Exercise data:
+++

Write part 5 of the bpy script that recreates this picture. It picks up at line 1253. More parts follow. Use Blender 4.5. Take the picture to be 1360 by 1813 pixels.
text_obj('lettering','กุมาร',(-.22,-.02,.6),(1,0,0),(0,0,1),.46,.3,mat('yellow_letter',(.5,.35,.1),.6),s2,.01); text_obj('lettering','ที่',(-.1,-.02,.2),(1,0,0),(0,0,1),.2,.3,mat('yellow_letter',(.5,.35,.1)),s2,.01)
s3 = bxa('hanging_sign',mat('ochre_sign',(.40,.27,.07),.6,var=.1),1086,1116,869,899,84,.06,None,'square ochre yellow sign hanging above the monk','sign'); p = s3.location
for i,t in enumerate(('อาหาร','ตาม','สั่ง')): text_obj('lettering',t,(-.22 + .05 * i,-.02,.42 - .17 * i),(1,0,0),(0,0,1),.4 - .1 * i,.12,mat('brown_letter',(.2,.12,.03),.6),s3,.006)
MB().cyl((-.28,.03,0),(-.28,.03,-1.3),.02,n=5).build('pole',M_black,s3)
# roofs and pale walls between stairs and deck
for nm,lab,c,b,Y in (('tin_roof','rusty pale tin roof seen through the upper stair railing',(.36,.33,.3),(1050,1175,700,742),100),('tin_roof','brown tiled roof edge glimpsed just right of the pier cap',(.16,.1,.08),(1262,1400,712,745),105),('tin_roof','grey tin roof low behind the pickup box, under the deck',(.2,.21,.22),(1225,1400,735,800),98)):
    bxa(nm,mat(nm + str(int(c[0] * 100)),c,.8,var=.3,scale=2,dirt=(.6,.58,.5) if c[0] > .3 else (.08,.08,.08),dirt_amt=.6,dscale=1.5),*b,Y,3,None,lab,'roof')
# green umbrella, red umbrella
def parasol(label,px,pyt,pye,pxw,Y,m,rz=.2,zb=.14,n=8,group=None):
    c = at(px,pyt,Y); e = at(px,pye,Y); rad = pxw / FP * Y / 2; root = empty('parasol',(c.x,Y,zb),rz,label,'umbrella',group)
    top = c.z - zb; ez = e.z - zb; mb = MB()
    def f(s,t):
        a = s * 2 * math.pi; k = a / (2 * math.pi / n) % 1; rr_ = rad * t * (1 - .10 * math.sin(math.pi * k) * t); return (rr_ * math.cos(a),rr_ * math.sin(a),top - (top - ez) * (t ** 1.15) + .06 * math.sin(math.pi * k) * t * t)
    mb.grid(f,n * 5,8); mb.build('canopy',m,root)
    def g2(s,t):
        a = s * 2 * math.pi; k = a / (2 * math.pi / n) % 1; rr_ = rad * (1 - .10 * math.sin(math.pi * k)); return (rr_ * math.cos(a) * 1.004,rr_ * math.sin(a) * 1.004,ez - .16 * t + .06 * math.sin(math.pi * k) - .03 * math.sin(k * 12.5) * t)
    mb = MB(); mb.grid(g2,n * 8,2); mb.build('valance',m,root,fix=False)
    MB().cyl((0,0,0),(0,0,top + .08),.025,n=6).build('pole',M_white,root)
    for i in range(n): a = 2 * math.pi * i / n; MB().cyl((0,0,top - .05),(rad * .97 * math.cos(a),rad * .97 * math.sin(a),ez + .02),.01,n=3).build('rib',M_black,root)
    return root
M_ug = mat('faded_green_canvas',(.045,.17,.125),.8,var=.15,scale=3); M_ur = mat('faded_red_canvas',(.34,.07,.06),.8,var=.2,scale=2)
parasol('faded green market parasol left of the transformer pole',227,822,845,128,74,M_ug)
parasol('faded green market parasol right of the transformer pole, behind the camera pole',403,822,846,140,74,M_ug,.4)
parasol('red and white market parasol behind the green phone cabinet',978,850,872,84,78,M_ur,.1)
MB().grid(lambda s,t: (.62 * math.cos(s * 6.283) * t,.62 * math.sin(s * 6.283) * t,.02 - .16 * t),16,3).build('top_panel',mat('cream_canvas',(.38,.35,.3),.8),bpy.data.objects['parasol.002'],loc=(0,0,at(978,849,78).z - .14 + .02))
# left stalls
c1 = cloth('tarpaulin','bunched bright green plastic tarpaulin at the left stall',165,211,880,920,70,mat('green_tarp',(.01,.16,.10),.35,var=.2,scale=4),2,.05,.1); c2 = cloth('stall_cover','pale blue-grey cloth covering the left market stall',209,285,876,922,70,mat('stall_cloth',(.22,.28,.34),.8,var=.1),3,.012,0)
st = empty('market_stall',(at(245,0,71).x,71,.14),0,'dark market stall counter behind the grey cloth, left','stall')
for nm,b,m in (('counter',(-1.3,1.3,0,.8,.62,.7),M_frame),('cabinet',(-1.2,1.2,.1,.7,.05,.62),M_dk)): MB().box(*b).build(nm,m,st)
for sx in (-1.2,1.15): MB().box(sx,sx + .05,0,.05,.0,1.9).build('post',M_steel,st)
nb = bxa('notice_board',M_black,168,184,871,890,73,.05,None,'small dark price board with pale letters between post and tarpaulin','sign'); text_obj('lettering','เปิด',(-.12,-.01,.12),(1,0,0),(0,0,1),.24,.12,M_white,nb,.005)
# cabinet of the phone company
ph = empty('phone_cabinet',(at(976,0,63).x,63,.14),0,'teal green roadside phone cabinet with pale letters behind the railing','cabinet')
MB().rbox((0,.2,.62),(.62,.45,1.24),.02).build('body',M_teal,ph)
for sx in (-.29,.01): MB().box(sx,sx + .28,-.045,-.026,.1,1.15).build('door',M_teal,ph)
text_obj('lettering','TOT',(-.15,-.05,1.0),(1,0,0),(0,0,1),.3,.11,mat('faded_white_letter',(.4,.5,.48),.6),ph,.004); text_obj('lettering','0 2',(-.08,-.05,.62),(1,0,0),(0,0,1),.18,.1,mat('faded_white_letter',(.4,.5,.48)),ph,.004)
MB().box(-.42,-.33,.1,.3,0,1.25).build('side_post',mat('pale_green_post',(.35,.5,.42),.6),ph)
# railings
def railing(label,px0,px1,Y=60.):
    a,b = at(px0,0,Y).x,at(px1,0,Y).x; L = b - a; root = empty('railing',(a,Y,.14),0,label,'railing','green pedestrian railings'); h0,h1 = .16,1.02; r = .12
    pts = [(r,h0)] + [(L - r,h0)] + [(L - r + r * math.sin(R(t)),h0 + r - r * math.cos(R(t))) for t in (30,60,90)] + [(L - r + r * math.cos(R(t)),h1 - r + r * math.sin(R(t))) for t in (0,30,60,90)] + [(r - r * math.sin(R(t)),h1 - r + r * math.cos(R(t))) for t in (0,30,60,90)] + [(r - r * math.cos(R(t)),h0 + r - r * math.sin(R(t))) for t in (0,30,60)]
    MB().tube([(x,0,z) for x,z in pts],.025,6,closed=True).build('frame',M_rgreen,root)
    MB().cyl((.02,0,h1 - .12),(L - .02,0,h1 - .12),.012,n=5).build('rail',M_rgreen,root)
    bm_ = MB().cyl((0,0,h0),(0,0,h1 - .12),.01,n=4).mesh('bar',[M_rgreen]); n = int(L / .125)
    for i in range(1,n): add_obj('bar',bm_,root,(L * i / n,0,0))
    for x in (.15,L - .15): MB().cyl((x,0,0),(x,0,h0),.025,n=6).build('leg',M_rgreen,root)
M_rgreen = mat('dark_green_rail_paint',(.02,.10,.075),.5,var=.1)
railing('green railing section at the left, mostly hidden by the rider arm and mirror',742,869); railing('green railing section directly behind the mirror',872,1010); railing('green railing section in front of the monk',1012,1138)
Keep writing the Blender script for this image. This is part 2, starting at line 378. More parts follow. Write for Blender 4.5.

+++

Go through the material line by line. Show each line that contains the string "Blender".

Complete answer:
Write part 5 of the bpy script that recreates this picture. It picks up at line 1253. More parts follow. Use Blender 4.5. Take the picture to be 1360 by 1813 pixels.
Keep writing the Blender script for this image. This is part 2, starting at line 378. More parts follow. Write for Blender 4.5.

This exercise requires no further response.